L’India, che a maggio ha affrontato un conflitto militare di quattro giorni con il Pakistan a seguito di un attacco terroristico contro turisti nel territorio dell’Unione di Jammu e Kashmir, ha dichiarato che «esaminerà le implicazioni di questo sviluppo per la nostra sicurezza nazionale e per la stabilità regionale e globale».
Nuova Delhi era al corrente dei legami di sicurezza tra Riad e Islamabad e sapeva che era in preparazione un patto di difesa tra le due parti, ha scritto su X il portavoce del Ministero degli Esteri indiano Randhir Jaiswal.
Un alto funzionario saudita ha dichiarato a Reuters che l’accordo con il Pakistan rappresenta «il culmine di anni di discussioni. Non è una risposta a Paesi o eventi specifici».
Le relazioni tra Arabia Saudita e India «sono più solide che mai. Continueremo a rafforzarle e a contribuire alla pace regionale in ogni modo possibile», ha aggiunto.
I legami militari tra Riad e Islamabad risalgono a oltre mezzo secolo fa, con migliaia di ufficiali sauditi addestrati in Pakistan, ai tempi della guerra in Afghanistan, quando con finanziamenti sauditi e comando americano si implementò quella che la CIA chiamava «Operazione Ciclone», con il reclutamento di jihadisti da tutto il mondo (all’epoca si chiamavano più pudicamente mujaheddin) allo scopo di combattere la presenza sovietica in Afghanistan.

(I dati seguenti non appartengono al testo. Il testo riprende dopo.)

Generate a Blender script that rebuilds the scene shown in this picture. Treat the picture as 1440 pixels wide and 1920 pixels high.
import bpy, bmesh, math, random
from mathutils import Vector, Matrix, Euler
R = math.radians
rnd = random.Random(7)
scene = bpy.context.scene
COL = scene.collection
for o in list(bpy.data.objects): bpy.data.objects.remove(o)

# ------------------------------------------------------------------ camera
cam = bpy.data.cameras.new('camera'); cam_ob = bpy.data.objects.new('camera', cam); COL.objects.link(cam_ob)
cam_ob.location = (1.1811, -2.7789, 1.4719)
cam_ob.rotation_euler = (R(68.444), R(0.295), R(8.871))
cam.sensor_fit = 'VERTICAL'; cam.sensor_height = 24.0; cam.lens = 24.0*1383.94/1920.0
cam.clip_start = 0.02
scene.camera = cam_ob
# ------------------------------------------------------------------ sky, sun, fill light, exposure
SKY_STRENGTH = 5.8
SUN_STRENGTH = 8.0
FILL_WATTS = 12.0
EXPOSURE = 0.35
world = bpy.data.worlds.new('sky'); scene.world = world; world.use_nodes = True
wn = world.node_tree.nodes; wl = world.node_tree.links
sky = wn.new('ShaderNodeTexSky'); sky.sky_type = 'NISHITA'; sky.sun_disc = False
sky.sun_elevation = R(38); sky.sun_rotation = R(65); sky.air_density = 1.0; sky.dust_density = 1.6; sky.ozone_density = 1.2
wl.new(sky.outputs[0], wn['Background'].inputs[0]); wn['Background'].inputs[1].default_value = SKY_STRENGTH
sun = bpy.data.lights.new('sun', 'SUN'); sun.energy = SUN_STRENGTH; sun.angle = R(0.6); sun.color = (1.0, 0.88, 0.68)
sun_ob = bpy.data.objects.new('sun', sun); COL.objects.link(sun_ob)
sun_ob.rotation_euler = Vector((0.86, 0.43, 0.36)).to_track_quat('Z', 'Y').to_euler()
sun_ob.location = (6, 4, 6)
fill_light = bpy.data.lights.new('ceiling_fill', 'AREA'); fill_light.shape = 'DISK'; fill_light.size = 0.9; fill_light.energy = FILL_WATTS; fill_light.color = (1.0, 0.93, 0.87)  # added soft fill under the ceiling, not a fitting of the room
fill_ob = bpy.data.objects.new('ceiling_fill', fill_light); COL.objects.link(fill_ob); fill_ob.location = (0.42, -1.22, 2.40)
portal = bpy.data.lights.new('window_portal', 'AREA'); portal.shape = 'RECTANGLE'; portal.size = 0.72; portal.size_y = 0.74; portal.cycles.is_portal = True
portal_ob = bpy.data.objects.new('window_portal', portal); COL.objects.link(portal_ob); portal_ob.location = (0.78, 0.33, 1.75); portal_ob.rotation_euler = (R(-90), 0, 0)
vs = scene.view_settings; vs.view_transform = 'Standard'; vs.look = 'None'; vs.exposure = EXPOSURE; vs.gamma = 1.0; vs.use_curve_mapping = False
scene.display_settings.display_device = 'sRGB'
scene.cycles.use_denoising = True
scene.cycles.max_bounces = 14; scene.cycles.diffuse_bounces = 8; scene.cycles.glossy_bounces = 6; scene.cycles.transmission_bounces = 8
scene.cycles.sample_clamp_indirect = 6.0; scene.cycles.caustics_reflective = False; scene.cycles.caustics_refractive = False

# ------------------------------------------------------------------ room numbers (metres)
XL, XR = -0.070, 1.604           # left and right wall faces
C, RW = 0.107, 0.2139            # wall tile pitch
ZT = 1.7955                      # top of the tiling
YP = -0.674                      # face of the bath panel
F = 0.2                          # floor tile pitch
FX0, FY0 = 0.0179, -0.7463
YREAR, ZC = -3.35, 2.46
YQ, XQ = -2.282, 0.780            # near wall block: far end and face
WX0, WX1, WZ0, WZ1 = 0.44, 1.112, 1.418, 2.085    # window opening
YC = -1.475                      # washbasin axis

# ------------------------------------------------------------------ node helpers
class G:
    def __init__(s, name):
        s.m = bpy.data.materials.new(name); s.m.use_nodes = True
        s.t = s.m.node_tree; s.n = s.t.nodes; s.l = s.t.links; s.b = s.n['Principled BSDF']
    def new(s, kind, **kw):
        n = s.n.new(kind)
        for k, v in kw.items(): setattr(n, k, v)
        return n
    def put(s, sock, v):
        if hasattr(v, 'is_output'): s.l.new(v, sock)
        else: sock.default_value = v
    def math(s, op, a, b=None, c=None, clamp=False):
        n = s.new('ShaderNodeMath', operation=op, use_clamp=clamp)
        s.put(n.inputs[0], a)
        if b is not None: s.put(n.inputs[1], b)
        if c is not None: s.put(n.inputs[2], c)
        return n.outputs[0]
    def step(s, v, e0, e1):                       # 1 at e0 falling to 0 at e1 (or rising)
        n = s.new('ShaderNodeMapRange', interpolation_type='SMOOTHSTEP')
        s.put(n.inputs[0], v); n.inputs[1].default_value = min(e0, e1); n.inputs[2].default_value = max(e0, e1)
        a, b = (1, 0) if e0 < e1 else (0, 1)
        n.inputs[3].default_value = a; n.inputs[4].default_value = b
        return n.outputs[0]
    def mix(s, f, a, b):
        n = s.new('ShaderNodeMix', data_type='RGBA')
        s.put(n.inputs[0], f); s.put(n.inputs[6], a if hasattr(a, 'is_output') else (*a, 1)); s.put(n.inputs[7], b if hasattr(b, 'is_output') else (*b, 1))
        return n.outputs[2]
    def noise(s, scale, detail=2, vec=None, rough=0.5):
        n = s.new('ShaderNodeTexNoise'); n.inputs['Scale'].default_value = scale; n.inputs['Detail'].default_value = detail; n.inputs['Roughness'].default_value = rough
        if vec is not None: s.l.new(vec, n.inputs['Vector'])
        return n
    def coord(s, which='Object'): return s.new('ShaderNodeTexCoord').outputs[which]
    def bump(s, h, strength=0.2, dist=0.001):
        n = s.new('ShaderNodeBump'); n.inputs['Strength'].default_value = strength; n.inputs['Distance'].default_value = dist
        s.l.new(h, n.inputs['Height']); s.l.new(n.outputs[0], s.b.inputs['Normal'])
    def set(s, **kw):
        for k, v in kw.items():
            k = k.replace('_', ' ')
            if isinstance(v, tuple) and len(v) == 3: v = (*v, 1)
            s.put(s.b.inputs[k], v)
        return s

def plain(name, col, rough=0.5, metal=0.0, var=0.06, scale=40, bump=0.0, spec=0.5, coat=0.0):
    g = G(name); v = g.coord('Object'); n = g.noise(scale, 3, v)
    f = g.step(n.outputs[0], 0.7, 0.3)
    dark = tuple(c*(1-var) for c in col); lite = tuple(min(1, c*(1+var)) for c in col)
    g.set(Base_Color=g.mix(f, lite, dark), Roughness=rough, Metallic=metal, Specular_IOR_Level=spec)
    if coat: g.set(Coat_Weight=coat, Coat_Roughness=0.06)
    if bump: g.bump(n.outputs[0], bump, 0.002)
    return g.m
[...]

Tra gli operativi sauditi che operavano nella zona vi era il rampollo di ricca famiglia Osama Bin Laden, che con altri gestiva quella che era il database dell’insieme delle forze islamiste convocate a combattere i soldati di Mosca, una lista poi chiamata al-Qaeda, che significa appunto «la base».
La partnership in ambito di difesa rimane attiva attraverso programmi di addestramento ed esercitazioni congiunte.